Other songs on The Otherside are more personal to Cam as she lived through some of the experiences she sings about. Songs like the autobiographical “Redwood Tree” and sweeping “Like a Movie” strike a chord with both Cam and the listener.

“I think because I came from a psychology background I always think of songwriting as pulling out something from the subconscious,” she says. “That’s something that I feel in my gut. I have to say it, I have to wrap it up in a story so that I can face it and heal from it. ‘Redwood Tree’ is definitely poignant right now with how you spend your limited time here, what amount of that you get with your parents and your family.”

Other songs, like “Classic” and “Like a Movie” were inspired by her husband, Adam. As Cam explains, shortly after they got married, she asked her husband how he knew to wait for her and how he knew it was her he was meant to be with and not someone else.

“He was like, ‘When I met you it was like a movie.’ It was just so sweet. Even in that song, there’s a little bit of sadness because there’s all these times when it doesn’t work out. You’re afraid to think that it might be the right one,” she explains. “Every song is really important. I try to wrap them up in really cool production so that you start to get lost in a song a little bit and then maybe, sneakily, the words work their way into your heart.”

On “Like a Movie,” Cam went to Capitol Studios in Los Angeles to record the string accompaniment. She enlisted the help of David Campbell (Mulan, Rent, Dreamgirls) who arranged and conducted an orchestra for the song. Cam says she told Campbell that she wanted the feeling of a 50s or 60s romantic film where there is tension and he knew exactly what she was looking for.

“It was perfect,” she says of the arrangement. “I always feel like I’m caught in the rain on a movie set right before they kiss. It’s so sweet.”

A fan of films herself, Cam says she often finds inspiration for her songwriting from watching movies. She says the inspiration behind “Redwood Tree” came from seeing Arrival, a film about aliens and time not being linear, while the Drive soundtrack helped evoke the emotion within “Till There’s Nothing Left.”

“I think it opens up your ears and your heart to new sounds that you might not necessarily add in,” she says of film soundtracks. “When you’re songwriting, you open up a little portal and stuff comes out and you try not to edit it. Then sometimes it doesn’t fully sink in what it is you’ve said about yourself until later. With ‘Till There’s Nothing Left,’ I was nervous early on. Like, ‘Oh man, I’m singing a real steamy song about getting it on the backseat, but is that something I’m going to sing about to everybody?’

“Then I remember my grandma, who was from a tiny farm in Saskatchewan, Canada, Baptist-raised, and her sex talk was, ‘Sex like a milkshake. Once you have it, you’re always going to want it,’” she continues. “I remember revisiting that thinking, ‘If she can own it. I can own it.’”
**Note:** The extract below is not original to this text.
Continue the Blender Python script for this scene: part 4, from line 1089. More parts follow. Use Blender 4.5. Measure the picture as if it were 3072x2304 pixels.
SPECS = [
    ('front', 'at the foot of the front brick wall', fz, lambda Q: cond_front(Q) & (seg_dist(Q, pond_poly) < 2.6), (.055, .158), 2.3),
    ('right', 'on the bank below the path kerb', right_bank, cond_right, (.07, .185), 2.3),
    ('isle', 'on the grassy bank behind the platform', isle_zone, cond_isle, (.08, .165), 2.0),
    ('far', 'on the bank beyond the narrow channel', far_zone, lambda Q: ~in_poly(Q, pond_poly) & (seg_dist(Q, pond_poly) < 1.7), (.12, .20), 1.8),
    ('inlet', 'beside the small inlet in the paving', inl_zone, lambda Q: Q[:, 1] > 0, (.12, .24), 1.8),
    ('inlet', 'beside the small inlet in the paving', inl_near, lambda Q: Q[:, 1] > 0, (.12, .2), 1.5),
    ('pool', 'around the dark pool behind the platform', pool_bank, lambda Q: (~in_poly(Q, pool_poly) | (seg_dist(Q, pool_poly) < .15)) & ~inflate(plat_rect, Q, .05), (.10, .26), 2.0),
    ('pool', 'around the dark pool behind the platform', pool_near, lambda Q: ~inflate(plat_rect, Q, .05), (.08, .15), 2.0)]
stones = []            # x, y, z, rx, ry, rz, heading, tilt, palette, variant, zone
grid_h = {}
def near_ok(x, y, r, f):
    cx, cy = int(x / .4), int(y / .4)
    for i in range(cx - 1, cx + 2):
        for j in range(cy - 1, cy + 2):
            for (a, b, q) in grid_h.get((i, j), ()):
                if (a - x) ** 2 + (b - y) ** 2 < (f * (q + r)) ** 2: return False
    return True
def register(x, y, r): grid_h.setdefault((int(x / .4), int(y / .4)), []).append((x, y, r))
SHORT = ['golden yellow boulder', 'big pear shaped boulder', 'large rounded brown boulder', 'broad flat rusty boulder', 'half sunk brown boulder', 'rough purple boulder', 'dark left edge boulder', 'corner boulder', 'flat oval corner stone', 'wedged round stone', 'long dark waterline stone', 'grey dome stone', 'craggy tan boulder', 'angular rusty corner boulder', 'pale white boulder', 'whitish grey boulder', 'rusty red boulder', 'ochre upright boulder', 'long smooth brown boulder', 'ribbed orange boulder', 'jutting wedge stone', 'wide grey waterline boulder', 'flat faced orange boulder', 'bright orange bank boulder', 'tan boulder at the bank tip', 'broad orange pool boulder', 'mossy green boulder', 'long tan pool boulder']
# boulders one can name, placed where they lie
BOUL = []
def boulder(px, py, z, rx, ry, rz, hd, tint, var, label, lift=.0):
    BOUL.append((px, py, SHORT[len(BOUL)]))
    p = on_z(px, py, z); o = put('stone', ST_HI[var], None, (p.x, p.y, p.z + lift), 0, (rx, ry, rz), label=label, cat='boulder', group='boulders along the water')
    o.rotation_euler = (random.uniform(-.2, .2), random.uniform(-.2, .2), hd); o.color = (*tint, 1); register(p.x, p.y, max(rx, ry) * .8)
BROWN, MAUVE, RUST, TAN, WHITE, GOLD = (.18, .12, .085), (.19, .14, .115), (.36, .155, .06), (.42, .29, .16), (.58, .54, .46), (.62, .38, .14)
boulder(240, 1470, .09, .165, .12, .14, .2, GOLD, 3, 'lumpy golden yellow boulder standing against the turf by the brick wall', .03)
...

The video for “Till There’s Nothing Left” plays out as a mini movie ahead of an apocalypse and Cam says both the song and video keep changing in meaning for her. In the clip, a group of people at a bar find themselves doing whatever they want because the world is about to end.

“I acted like this will be the end of the world. What does that say about me that I somewhere deep down thought I can be my free, truest self only when society was gone?” she reflects. “How sad that the end of the world has to be happening for you to be yourself? It keeps processing for me too.”

Cam has been an outspoken advocate for the lack of females in the music industry. She served on the Recording Academy’s task force for diversity and inclusion and says she’s trying to stick her foot out and say things that need to be said – both in real life and within the lyrics of her songs.

“I’m part of the conversation and part of the community efforts to help make things better. I am trying to tap into wounds that I think a lot of us have about how we feel about ourselves in the world and the trust issues that we run into,” she says. “‘Diane,’ for example, the narration that I hear all the time is when you find out there’s infidelity, you start going after not your partner, but that other involved lover. That’s where I think we can take a nod from Dolly. She says, ‘Please Jolene,’ she’s not angry. She’s coming at it from a very human space.

“I think there’s a hint about those lessons that I’m learning in the music. I’m hoping that you hear something that you’ve been tossing around in your head that you’re not sure about,” she continues. “And maybe deep down your heart knows that you haven’t been listened to. Hopefully it resonates with you and helps you hear your own voice a little bit better.”

Meanwhile, album closer “Girl Like Me” Cam says is a note from the author and includes the wisdom she hopes to bestow on the listener as well as her own daughter.

“In music we can say things that in conversation we’re not quite comfortable saying,” Cam admitted during her performance at the Bluebird. She then explained how when she was in her late 20s she had a “rude awakening” that the way she thought about the world, herself and other people didn’t match up. The emotive piano ballad “Girl Like Me” offers some wisdom from that realization and lets the listener know she’s not alone. “This is me trying very hard to fall in love with the world and myself as it is,” Cam says of the closing track. “At this point, I feel really calm and really thankful to be able to gift music to people right now. I think right now there’s a reminder of why there is music in every single culture that ever existed around the world since the beginning of [time]. It’s because we need music. It’s a really important time for when people need healing, and that’s what I try and do with music for myself. So hopefully [The Otherside is] a gift for everybody to enjoy at their own time.”